CHALLENGE
Scan the material below for the string "continues", and copy every line where it shows up.

[Rows from a dataset]
━━━━━━━━━━━━━━━━━━━━

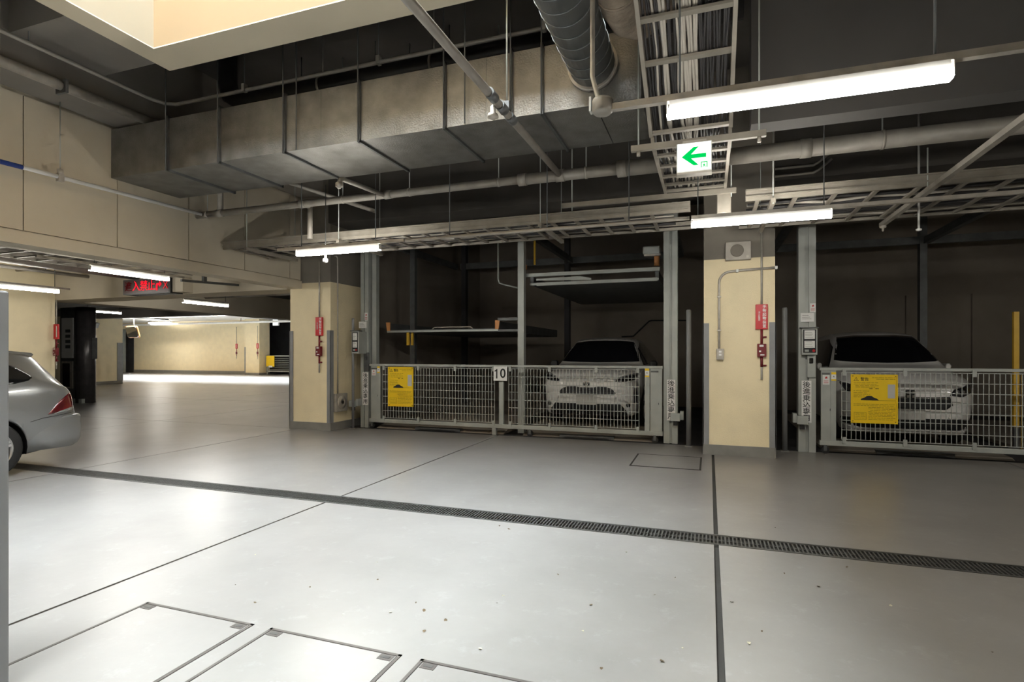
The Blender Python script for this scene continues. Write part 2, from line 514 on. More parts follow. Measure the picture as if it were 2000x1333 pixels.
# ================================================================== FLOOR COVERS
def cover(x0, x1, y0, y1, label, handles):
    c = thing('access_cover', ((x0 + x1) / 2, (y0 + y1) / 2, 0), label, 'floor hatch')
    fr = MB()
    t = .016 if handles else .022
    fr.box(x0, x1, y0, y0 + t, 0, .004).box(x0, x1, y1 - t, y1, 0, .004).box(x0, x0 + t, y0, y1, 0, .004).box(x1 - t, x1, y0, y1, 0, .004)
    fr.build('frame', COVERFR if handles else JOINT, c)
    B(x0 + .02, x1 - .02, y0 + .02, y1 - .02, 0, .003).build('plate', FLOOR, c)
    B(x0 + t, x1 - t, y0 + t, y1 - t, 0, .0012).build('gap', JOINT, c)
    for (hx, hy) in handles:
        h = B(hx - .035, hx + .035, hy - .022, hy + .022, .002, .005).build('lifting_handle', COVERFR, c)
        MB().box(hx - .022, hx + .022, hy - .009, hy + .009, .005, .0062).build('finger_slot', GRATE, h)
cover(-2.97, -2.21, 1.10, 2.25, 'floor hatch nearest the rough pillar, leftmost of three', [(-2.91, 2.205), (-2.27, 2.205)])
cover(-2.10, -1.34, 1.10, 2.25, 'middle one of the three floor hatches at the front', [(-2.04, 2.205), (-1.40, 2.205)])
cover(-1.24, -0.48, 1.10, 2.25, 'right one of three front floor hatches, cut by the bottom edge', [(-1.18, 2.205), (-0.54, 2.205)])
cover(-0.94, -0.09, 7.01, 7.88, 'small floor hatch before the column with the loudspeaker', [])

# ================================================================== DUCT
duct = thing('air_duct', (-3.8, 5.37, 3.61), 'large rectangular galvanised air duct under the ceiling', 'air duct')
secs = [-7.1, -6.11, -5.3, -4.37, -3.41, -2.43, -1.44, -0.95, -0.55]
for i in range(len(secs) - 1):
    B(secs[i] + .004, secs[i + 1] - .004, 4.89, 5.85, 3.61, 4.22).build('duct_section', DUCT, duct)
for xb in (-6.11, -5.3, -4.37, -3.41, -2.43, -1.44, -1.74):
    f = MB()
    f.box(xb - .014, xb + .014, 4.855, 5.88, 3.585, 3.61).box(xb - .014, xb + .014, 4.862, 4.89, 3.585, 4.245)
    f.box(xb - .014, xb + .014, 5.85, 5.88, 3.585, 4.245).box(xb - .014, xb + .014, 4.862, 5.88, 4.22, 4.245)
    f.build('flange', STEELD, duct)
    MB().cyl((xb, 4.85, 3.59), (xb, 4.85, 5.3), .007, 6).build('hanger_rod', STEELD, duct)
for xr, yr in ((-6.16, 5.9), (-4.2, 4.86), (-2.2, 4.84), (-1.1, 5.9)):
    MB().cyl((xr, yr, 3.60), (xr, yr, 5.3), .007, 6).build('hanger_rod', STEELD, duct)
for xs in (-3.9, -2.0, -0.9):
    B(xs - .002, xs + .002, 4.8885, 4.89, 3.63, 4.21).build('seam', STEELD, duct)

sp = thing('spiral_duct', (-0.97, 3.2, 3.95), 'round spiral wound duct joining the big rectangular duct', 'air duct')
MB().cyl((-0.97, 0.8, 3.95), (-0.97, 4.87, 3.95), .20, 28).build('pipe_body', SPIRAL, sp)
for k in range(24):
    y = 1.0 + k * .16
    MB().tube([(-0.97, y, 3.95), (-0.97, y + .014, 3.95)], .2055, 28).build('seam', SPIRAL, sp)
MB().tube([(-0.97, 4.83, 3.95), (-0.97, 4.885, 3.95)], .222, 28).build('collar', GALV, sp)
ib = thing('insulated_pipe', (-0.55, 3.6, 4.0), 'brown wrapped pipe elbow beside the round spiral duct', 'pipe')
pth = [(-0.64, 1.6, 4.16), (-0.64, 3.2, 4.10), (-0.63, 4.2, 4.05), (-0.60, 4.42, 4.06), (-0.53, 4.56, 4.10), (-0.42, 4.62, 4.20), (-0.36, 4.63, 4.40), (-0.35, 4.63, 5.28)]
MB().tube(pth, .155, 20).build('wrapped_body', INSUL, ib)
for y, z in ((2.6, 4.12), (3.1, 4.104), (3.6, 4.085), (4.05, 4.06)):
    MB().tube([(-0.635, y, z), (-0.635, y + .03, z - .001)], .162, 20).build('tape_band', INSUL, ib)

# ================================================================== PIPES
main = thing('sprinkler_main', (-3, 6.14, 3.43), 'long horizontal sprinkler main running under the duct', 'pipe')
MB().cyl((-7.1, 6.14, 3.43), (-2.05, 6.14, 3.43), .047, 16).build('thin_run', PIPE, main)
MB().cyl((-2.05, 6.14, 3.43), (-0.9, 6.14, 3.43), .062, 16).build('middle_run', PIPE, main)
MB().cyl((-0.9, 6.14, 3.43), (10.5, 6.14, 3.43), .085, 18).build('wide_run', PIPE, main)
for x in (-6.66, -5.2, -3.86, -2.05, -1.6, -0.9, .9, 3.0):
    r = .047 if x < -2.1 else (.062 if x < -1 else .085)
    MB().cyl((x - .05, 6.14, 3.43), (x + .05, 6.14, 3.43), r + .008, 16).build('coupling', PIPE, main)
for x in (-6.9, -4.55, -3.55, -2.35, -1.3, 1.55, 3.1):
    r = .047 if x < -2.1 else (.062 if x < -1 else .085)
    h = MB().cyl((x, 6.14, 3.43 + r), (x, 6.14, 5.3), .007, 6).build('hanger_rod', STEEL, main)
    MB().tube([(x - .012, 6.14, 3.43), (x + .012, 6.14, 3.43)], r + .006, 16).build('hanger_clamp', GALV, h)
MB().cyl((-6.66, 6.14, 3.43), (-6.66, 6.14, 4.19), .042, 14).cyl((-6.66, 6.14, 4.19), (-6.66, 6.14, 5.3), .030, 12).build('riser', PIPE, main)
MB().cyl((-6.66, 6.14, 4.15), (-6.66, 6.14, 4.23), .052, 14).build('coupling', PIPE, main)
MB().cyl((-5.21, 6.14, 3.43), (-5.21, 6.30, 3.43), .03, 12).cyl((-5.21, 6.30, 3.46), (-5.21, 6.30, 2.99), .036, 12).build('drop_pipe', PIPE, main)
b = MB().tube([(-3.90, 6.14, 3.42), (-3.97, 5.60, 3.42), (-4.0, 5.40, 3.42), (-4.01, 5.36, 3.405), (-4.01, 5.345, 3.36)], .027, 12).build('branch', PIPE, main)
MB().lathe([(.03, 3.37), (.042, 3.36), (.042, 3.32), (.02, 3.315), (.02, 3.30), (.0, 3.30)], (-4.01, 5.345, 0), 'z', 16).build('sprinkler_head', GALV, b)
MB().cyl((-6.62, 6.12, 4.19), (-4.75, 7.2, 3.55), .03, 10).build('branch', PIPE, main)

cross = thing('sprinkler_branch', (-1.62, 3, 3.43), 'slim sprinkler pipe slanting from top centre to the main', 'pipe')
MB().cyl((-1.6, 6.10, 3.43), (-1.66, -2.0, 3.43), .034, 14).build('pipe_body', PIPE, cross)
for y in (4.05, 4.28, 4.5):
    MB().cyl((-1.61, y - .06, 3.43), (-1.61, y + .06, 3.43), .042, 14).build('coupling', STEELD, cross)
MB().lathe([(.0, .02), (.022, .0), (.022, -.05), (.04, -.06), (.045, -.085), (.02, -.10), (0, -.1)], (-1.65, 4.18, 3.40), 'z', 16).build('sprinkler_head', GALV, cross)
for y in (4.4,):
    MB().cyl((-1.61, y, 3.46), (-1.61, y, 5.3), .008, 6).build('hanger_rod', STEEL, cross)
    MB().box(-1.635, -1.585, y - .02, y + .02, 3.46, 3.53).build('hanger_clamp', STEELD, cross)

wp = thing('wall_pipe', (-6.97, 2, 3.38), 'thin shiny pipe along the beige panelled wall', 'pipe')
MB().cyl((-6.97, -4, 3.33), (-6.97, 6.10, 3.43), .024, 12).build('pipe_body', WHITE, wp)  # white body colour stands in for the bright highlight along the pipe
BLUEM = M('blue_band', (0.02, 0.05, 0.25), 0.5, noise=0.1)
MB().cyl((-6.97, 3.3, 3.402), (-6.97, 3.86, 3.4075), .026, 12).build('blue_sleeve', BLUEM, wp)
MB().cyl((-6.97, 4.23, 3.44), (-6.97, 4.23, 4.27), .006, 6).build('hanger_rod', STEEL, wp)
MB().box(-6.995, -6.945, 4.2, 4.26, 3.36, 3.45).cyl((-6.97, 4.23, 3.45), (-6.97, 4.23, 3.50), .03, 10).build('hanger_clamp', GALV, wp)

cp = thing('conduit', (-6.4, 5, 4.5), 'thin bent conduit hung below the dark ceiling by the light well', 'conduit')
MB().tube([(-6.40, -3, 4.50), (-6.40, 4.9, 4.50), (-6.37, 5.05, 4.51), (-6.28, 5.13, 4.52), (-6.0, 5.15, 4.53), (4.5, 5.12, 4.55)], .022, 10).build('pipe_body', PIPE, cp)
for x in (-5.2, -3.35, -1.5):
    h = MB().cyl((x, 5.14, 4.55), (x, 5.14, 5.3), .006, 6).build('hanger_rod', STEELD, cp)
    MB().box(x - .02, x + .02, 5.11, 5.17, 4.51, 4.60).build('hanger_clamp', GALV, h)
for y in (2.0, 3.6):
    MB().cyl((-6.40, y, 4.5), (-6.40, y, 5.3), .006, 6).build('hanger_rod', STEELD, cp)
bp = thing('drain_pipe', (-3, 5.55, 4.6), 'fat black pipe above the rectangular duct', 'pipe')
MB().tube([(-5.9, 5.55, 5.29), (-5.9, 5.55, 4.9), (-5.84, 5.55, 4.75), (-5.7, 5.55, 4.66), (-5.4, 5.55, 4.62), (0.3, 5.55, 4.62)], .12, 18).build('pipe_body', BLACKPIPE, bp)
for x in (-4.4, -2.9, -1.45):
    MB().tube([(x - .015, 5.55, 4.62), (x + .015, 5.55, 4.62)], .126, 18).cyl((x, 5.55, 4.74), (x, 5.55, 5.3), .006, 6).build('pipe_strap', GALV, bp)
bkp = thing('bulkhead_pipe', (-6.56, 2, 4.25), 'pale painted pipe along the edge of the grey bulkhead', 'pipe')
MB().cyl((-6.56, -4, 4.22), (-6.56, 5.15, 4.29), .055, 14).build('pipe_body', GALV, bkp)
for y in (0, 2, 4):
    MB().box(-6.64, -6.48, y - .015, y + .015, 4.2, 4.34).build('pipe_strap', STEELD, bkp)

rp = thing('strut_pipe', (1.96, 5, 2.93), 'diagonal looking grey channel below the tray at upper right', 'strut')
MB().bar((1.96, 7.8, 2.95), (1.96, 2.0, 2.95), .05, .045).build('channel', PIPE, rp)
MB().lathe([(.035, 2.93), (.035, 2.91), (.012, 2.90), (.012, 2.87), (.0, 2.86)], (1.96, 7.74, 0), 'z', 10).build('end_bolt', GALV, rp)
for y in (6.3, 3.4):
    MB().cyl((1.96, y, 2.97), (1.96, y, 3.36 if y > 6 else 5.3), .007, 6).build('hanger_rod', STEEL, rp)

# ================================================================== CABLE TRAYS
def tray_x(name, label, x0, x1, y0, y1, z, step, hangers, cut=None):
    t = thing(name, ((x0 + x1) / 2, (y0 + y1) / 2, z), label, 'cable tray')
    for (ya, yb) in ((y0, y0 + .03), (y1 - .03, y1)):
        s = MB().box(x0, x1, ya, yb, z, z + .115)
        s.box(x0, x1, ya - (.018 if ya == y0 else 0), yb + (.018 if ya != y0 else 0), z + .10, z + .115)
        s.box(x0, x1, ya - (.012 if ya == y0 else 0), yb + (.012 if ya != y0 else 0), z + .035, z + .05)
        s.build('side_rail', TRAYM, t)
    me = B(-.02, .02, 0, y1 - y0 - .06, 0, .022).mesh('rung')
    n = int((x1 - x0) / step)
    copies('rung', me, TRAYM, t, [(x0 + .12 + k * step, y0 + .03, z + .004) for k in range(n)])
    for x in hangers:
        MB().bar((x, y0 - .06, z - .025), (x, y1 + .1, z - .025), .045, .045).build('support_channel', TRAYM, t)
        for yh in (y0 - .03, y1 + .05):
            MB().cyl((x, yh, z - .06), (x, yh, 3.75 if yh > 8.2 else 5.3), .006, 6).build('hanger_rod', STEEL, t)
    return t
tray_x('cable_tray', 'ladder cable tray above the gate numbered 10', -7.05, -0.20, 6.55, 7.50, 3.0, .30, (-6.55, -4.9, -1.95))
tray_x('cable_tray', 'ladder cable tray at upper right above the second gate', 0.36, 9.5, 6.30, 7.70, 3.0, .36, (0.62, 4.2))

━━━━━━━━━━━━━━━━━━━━

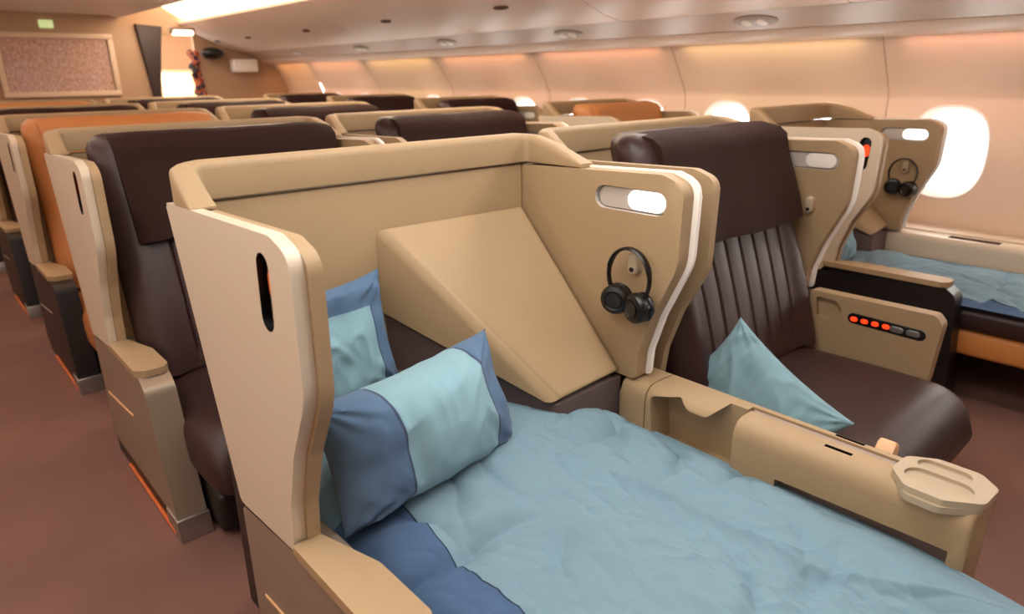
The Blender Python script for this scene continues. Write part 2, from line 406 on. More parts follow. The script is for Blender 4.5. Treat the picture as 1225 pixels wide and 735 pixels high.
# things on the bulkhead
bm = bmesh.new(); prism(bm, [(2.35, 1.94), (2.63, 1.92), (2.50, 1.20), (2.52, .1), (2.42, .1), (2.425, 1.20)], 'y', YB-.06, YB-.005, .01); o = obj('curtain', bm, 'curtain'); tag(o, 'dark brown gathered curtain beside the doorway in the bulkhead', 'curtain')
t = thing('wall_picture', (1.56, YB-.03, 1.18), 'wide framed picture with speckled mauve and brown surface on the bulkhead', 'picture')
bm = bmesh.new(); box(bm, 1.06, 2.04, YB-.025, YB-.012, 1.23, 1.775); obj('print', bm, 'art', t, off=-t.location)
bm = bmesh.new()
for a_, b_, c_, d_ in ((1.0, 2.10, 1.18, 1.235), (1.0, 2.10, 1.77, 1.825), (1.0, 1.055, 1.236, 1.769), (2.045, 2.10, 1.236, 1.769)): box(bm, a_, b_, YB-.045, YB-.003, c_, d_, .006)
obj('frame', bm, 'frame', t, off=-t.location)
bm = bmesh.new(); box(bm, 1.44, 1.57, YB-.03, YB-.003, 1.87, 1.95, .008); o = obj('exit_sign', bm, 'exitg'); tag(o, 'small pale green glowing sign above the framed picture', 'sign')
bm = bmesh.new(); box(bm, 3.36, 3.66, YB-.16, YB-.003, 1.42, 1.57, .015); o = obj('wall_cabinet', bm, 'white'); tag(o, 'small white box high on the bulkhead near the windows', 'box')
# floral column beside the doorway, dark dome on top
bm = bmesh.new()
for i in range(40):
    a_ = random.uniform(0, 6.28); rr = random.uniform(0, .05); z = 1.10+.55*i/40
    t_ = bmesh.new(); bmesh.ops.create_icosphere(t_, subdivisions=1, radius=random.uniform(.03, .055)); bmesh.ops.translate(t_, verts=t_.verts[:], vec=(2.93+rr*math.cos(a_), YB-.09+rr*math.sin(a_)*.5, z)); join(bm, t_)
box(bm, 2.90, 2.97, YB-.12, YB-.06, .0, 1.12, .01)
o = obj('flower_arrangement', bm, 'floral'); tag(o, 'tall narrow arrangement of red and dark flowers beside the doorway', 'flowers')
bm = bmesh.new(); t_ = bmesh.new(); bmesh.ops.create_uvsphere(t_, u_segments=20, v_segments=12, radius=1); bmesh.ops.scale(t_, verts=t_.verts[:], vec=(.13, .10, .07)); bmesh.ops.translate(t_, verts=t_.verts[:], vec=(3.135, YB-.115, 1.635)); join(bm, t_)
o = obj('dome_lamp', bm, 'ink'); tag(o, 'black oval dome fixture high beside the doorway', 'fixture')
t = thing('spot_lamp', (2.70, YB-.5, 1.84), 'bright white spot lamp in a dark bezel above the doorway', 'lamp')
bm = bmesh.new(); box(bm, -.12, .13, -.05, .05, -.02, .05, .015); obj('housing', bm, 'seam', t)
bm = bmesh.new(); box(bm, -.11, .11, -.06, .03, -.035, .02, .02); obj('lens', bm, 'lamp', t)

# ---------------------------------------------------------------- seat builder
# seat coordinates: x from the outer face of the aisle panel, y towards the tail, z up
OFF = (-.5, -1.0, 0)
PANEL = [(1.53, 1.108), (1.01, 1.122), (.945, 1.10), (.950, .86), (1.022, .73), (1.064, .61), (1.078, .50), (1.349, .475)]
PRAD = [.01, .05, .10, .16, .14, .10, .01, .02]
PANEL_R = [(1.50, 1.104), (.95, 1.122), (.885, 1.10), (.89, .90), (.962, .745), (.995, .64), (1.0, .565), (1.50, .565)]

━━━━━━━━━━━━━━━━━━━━

ANSWER FOR THIS EXERCISE
The Blender Python script for this scene continues. Write part 2, from line 514 on. More parts follow. Measure the picture as if it were 2000x1333 pixels.
The Blender Python script for this scene continues. Write part 2, from line 406 on. More parts follow. The script is for Blender 4.5. Treat the picture as 1225 pixels wide and 735 pixels high.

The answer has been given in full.